ZIMSEC Nullifies Results of Nearly 5,000 Students for Cheating

February 5, 2023
Candidates are discovering how they fared in last year's examinations Report Focus News
... Candidates are discovering how they fared in last year's examinations

The Zimbabwe School Examinations Council (ZIMSEC) has declared the results of almost 5,000 Ordinary Level students null and void due to allegations of cheating during the 2022 end of year exams.

According to the state-controlled newspaper, The Herald, ZIMSEC established that 4,961 students accessed exam question papers before sitting for their exams, leading to the invalidation of their results. The cheaters made up 1.78% of the total 278,760 candidates who took the end of year exams, with an overall pass rate of 28.96%.

ZIMSEC Chairman, Eddie Mwenye, stated that those caught posting or buying question papers on WhatsApp, along with those who wrote exams for others, were arrested and taken to court. The leaked papers were mainly for mathematics and English, highlighting the need for better security measures in the country’s school examination system.

While some of the suspected cheats were caught during the exams, others were detected during the grading and review process. In accordance with the ZIMSEC Act, Section 34, the results of such candidates were nullified for the subjects in question.

ZIMSEC and school authorities have blamed each other for the leakages, with ZIMSEC alleging that the leakages occurred outside its offices and at the schools. However, one teachers’ union has attributed the leakages to poor working conditions that have driven some teachers to engage in corruption.

In one court case, a deputy headmaster and an English teacher in Tsholotsho District, Matabeleland North Province, pleaded guilty to criminal abuse of duty charges after leaking an English exam paper to selected students at their school.
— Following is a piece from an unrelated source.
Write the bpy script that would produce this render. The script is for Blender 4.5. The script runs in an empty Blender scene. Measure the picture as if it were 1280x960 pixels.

They were sentenced to three years in jail, with 18 months commuted to community service and the other 18 months suspended on good behavior.

Additionally, another teacher appeared in court in the same district for allegedly getting a mathematics exam question through a mobile phone and reviewing it with his students before they took the test. School administrators and staff have also been implicated in these practices in a bid to boost pass rates at their institutions, particularly at private colleges seeking to attract more students. Examination centers found to be complicit will also be deregistered, according to Mwenye.

The integrity of Zimbabwe’s school examination system has long been under siege from cheats accessing question papers before exams, and the recent actions by ZIMSEC aim to restore the credibility of the country’s education system.